Ahead of today's Bank of Canada meeting, the US dollar rose to a new four-and-a-half year high against the Canadian dollar yesterday, slightly shy of CAD1.4200. It is still pressing against it now. I The US two-year premium over Canada rose a handful of basis points yesterday to 126 bp, the most since 1997. There are options for almost $305 mln at CAD!.4250 that expire today and $1.2 bln at CAD1.4230 that expire tomorrow. The greenback rose to a four-day high of about MXN20.3275 before reversing yesterday. It fell slightly through MXN20.15 and settled near session lows. Mexico's inflation was softer than expected and boosted confidence that Banxico would cut rates next week.

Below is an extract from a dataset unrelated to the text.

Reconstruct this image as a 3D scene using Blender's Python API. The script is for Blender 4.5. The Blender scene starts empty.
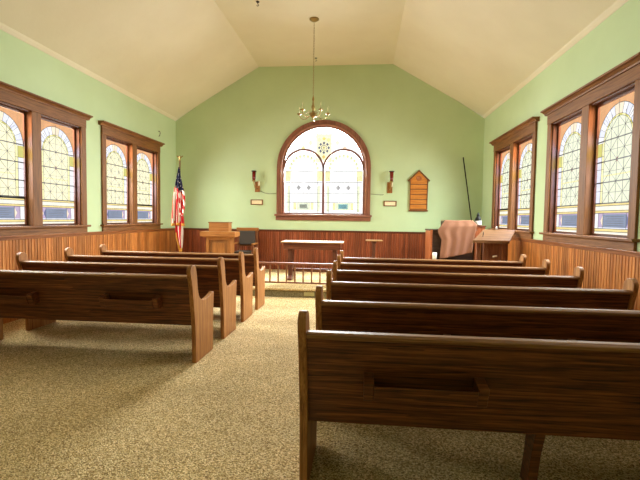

The dollar is trading firmer and is above MXN20.23 in Europe. Latam currencies were three of the top four emerging market currencies yesterday. The Brazilian real's 0.55% rise topped the leaders' board followed by the Mexican peso's 0.45% gain. The Hungarian forint squeezed into third place with a 0.2% gain. The Peruvian sol was in a fourth place, with slightly less than a 0.2% rise.